■ **INFORMATION SUPPLIED**
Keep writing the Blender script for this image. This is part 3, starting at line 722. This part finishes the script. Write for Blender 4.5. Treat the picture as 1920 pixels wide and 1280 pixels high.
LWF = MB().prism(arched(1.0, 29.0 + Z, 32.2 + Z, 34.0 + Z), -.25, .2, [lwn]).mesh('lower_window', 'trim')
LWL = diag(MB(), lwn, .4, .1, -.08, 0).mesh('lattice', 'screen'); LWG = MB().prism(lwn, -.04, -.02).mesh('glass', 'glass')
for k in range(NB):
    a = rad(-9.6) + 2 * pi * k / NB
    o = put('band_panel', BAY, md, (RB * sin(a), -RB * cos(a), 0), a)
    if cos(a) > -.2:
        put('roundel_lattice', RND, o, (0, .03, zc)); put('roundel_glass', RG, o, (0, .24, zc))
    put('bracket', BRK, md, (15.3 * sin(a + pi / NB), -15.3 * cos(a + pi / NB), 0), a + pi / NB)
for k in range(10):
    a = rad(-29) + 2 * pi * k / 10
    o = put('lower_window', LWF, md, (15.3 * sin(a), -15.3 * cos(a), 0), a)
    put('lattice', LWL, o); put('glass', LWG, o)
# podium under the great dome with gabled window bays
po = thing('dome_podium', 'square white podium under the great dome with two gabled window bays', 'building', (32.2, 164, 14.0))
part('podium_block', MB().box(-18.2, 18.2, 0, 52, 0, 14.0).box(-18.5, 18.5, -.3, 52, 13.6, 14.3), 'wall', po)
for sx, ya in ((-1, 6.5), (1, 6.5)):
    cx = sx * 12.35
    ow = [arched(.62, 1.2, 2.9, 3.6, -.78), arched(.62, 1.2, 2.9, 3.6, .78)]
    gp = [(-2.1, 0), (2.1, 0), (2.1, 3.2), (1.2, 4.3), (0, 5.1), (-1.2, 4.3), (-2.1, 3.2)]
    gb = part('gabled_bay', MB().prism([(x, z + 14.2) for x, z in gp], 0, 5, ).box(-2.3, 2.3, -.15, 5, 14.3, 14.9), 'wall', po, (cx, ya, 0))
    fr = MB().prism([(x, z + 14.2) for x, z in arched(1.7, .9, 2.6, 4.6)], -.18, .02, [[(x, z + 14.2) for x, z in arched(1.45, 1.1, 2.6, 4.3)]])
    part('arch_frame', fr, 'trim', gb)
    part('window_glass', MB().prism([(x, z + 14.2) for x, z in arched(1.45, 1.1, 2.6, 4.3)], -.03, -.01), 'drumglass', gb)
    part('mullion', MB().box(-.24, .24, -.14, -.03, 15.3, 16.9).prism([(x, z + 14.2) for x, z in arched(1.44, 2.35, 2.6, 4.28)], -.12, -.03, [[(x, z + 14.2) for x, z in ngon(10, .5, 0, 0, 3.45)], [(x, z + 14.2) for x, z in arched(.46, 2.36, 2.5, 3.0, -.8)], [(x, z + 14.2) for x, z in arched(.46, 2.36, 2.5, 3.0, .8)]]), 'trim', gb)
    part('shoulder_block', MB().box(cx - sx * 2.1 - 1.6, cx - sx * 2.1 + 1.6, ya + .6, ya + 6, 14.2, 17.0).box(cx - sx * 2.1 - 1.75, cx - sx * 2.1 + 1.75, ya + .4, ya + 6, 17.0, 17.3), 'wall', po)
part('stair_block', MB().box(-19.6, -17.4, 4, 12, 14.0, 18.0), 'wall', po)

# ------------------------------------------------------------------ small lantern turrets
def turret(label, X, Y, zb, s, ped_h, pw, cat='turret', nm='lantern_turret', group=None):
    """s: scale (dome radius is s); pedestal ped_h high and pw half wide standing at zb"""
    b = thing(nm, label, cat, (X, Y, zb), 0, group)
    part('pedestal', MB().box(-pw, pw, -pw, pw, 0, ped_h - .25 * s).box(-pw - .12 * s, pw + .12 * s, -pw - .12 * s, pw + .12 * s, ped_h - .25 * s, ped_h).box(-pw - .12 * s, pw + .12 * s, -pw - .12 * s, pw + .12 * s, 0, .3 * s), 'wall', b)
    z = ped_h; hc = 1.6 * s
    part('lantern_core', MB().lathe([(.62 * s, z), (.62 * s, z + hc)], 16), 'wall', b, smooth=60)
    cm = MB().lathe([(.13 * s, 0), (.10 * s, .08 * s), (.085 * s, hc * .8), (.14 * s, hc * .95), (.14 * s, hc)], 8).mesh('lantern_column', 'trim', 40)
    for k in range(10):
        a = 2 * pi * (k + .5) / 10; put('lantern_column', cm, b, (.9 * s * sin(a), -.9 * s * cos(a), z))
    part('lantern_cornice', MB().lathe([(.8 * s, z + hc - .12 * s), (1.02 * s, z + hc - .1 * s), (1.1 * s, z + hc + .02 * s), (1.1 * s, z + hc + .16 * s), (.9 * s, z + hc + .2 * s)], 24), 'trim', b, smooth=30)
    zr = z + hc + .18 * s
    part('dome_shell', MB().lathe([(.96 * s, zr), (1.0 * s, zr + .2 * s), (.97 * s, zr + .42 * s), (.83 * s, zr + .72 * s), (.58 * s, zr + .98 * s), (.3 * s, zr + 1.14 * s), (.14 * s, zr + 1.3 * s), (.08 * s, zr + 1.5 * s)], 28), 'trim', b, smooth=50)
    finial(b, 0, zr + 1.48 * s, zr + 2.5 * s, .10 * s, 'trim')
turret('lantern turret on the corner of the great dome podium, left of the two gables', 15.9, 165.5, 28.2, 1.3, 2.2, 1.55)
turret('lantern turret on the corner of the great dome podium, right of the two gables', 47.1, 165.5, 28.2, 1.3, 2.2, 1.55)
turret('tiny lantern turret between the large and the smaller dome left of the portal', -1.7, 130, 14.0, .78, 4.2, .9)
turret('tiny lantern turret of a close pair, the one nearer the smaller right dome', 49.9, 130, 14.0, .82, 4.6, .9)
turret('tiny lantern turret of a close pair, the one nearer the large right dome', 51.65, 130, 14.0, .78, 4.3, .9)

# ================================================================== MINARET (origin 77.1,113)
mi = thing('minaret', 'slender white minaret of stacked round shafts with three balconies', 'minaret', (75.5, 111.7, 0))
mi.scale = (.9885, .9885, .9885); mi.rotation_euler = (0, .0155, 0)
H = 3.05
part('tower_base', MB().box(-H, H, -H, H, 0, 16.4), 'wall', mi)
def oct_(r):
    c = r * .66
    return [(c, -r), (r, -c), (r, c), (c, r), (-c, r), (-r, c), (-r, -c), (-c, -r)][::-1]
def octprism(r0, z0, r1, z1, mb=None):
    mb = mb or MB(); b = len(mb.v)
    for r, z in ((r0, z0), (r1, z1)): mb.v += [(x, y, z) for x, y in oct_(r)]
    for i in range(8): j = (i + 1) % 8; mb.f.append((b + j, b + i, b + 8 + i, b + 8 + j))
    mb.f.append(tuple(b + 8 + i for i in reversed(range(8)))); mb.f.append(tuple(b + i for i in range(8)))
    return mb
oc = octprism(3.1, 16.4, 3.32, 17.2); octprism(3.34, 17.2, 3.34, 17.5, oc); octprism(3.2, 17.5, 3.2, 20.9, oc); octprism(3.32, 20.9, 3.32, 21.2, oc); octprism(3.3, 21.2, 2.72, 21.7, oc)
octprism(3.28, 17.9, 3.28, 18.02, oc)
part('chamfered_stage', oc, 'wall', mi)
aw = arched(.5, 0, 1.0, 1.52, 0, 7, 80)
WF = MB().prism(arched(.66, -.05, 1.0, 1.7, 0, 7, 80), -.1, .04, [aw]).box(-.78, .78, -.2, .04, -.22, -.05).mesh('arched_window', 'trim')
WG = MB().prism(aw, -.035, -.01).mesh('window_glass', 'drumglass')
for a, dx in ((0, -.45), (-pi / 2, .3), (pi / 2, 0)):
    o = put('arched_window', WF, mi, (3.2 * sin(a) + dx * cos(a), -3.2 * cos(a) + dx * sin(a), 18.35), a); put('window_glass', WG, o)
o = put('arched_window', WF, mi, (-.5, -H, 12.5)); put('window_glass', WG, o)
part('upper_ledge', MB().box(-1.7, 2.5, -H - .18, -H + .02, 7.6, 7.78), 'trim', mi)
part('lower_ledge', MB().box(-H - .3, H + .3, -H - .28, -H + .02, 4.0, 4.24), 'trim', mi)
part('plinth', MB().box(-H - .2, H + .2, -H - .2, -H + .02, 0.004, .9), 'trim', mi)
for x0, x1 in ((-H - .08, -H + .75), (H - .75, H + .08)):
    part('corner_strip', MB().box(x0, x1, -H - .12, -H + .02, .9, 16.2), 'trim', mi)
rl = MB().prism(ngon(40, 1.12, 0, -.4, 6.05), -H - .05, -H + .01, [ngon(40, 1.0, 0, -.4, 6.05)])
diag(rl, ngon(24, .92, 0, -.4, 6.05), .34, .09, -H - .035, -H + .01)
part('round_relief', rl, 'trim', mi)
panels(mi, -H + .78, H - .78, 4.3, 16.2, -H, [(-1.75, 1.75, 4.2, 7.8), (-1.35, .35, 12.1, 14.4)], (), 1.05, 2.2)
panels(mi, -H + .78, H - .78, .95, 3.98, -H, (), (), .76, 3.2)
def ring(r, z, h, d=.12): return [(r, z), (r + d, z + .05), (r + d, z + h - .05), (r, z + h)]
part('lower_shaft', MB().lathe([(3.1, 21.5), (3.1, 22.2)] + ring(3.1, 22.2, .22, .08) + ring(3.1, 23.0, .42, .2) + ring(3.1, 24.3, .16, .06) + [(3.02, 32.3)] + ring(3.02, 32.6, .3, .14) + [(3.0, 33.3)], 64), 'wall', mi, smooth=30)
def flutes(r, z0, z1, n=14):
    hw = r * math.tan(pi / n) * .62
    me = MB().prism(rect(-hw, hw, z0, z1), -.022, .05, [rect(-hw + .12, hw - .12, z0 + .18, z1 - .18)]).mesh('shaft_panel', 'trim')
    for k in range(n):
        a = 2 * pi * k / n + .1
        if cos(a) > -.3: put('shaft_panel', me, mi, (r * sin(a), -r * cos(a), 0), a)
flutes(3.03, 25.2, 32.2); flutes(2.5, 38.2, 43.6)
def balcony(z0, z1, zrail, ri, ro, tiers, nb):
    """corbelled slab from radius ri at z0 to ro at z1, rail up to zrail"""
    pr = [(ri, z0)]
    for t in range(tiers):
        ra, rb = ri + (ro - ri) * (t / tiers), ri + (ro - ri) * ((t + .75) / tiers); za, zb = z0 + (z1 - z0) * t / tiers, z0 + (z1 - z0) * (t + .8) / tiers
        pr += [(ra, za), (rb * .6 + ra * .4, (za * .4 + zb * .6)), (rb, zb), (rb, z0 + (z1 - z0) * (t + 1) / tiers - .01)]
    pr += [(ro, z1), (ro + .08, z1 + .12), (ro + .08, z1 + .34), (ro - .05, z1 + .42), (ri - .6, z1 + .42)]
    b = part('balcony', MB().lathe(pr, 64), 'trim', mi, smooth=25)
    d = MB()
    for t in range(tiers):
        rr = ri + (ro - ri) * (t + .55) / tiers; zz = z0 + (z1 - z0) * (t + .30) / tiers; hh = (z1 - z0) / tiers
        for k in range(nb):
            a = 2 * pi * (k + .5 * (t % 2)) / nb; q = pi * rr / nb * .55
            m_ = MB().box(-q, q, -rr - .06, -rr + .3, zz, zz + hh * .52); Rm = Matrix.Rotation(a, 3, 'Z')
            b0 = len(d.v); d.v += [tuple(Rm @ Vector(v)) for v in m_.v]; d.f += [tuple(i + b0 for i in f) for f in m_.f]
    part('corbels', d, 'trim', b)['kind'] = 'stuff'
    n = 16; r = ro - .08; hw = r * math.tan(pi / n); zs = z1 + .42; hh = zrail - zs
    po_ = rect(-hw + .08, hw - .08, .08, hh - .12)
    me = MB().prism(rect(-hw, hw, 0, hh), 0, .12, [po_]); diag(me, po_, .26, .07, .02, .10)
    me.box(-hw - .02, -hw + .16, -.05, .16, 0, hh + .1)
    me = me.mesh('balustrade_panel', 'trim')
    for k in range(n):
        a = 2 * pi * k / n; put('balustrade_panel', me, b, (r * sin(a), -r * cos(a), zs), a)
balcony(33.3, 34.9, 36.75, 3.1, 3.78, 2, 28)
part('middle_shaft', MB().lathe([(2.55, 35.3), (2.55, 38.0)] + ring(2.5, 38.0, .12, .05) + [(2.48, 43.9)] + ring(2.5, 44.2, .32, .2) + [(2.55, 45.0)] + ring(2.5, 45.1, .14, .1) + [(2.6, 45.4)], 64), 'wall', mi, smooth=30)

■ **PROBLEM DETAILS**
Your task is to collect every line above that contains the word "wide".

■ **EXERCISE OUTPUT**
Keep writing the Blender script for this image. This is part 3, starting at line 722. This part finishes the script. Write for Blender 4.5. Treat the picture as 1920 pixels wide and 1280 pixels high.
    """s: scale (dome radius is s); pedestal ped_h high and pw half wide standing at zb"""